### Collected material
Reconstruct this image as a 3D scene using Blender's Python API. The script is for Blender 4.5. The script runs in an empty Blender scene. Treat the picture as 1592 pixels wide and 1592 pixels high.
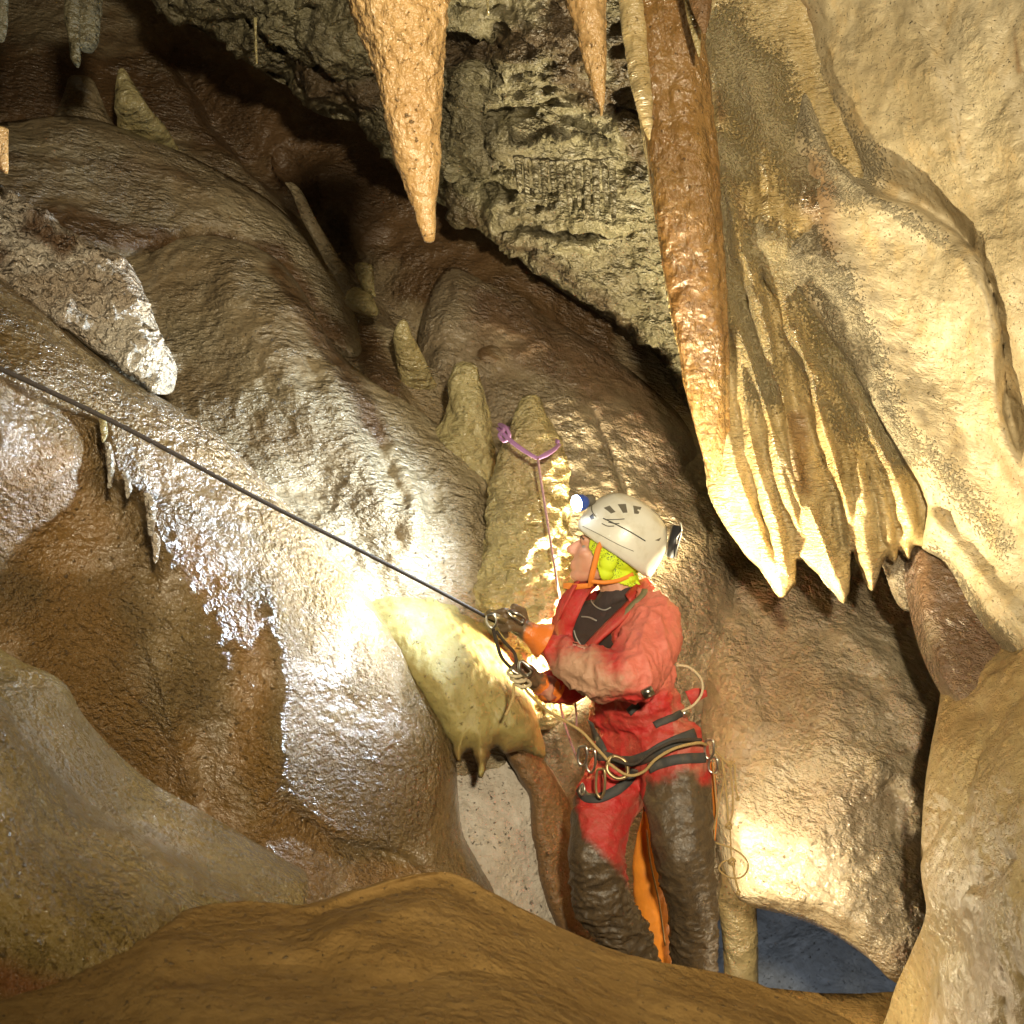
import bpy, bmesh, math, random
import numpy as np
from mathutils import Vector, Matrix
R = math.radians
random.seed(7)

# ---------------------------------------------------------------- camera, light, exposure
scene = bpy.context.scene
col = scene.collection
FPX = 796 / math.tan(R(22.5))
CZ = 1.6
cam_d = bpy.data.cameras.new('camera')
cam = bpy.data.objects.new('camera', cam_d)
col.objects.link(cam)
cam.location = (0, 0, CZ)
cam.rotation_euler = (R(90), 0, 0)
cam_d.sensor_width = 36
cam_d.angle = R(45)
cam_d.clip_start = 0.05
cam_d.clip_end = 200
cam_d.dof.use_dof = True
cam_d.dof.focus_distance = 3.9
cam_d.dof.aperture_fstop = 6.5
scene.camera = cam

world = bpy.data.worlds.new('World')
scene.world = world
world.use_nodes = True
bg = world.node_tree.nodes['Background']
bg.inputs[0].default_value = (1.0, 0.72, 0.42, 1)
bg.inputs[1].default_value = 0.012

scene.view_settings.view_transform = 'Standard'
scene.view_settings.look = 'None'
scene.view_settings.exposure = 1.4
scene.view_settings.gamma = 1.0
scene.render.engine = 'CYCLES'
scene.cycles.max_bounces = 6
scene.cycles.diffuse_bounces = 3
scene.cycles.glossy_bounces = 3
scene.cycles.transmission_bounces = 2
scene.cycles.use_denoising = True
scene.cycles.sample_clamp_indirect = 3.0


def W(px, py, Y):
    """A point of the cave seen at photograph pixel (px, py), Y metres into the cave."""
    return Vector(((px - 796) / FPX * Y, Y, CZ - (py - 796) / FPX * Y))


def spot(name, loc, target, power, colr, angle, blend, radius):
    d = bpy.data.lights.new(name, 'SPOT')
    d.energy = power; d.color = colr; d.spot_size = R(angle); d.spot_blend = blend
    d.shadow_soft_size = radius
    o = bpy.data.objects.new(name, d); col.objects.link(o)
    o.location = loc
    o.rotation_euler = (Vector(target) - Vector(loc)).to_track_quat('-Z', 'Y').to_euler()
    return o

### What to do
Leave the pictures out and copy the rest of the data exactly.

### Response to the exercise
Reconstruct this image as a 3D scene using Blender's Python API. The script is for Blender 4.5. The script runs in an empty Blender scene. Treat the picture as 1592 pixels wide and 1592 pixels high.
import bpy, bmesh, math, random
import numpy as np
from mathutils import Vector, Matrix
R = math.radians
random.seed(7)

# ---------------------------------------------------------------- camera, light, exposure
scene = bpy.context.scene
col = scene.collection
FPX = 796 / math.tan(R(22.5))
CZ = 1.6
cam_d = bpy.data.cameras.new('camera')
cam = bpy.data.objects.new('camera', cam_d)
col.objects.link(cam)
cam.location = (0, 0, CZ)
cam.rotation_euler = (R(90), 0, 0)
cam_d.sensor_width = 36
cam_d.angle = R(45)
cam_d.clip_start = 0.05
cam_d.clip_end = 200
cam_d.dof.use_dof = True
cam_d.dof.focus_distance = 3.9
cam_d.dof.aperture_fstop = 6.5
scene.camera = cam

world = bpy.data.worlds.new('World')
scene.world = world
world.use_nodes = True
bg = world.node_tree.nodes['Background']
bg.inputs[0].default_value = (1.0, 0.72, 0.42, 1)
bg.inputs[1].default_value = 0.012

scene.view_settings.view_transform = 'Standard'
scene.view_settings.look = 'None'
scene.view_settings.exposure = 1.4
scene.view_settings.gamma = 1.0
scene.render.engine = 'CYCLES'
scene.cycles.max_bounces = 6
scene.cycles.diffuse_bounces = 3
scene.cycles.glossy_bounces = 3
scene.cycles.transmission_bounces = 2
scene.cycles.use_denoising = True
scene.cycles.sample_clamp_indirect = 3.0


def W(px, py, Y):
    """A point of the cave seen at photograph pixel (px, py), Y metres into the cave."""
    return Vector(((px - 796) / FPX * Y, Y, CZ - (py - 796) / FPX * Y))


def spot(name, loc, target, power, colr, angle, blend, radius):
    d = bpy.data.lights.new(name, 'SPOT')
    d.energy = power; d.color = colr; d.spot_size = R(angle); d.spot_blend = blend
    d.shadow_soft_size = radius
    o = bpy.data.objects.new(name, d); col.objects.link(o)
    o.location = loc
    o.rotation_euler = (Vector(target) - Vector(loc)).to_track_quat('-Z', 'Y').to_euler()
    return o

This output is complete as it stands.